In Parker's poem, Ballade of Unfortunate Mammals, the narrator clumps elephants and women together as an image for more than a laugh, but to treat a serious topic in a ridiculous manner so as to hit the point home better. By addressing the object of the poem as 'son' she gives the poem a tone of advice, which questions reprovingly yet with humor, seeming to suggest a Mother's perspective.

          Parker laces the first four lines of her poem with an similie, introducing the reader to the concept she wishes to pose. Love takes on an everlasting quality--everlasting loneliness, that is--suggesting the blues love brings, also speaking to the sharp pain of rejection as stones or sticks; sleeplessness is inferred here, too, by the mention of the loud clock in the night, as well as an everlasting pain implied in the mention of the "Wandering Jew." Then Parker progesses to an examination of love in the monetary sense, also seeming to suggest that women are costly.

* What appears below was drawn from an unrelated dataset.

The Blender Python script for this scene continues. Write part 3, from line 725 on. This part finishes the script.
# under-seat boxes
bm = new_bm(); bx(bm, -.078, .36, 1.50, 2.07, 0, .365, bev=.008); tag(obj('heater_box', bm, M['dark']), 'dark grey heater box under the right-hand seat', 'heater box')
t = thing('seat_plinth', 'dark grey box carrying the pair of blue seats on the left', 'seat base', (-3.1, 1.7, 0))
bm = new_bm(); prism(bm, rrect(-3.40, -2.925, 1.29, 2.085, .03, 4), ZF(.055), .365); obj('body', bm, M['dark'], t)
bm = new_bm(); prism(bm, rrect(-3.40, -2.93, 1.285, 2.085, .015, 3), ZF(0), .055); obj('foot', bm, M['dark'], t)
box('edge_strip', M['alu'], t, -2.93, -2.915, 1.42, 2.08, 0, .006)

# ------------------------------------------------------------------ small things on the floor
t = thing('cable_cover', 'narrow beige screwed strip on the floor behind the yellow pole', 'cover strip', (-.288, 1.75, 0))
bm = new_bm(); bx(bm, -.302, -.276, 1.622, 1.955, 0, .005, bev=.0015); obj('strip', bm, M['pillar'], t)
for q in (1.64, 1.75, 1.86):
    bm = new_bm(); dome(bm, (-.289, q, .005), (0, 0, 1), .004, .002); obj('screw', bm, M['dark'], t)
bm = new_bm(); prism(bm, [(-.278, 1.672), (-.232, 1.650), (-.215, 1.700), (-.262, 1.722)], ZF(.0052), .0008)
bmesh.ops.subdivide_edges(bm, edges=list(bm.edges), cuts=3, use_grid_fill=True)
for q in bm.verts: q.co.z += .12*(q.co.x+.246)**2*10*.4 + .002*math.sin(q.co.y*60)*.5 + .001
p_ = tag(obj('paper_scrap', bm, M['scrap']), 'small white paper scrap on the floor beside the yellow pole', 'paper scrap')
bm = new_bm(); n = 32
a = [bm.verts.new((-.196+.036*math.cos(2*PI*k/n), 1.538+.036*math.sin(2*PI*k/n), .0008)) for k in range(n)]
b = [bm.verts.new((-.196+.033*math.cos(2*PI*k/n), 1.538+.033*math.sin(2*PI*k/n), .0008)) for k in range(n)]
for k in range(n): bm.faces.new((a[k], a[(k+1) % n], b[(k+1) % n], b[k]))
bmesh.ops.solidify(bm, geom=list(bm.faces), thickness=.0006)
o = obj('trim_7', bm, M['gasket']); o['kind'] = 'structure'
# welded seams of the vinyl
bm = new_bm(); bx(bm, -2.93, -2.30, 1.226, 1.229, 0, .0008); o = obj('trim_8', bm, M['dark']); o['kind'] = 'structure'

          In the second stanza the narrator admits that men are bound to seek women but should temper their fleeting desires since there isn't much chance of escaping misery. When Parker says, "Shoot if you must" the implication shifts from monetary back to animalistic terms, implying man as a hunter that will soon be stomped on if he continues foolish pursuit.

          The last stanza brings us back to the motif of foolish men, although this time Parker laces her statement with Caesar and Joynson-Hicks, two figures from history. Caesar didn't listen to the omens from his wife that he would die, and was murdered. The warning Parker issues comments on women as being the cause of curse, which is of course ironic since a woman issued the warning to save Caesar and she didn't heed him.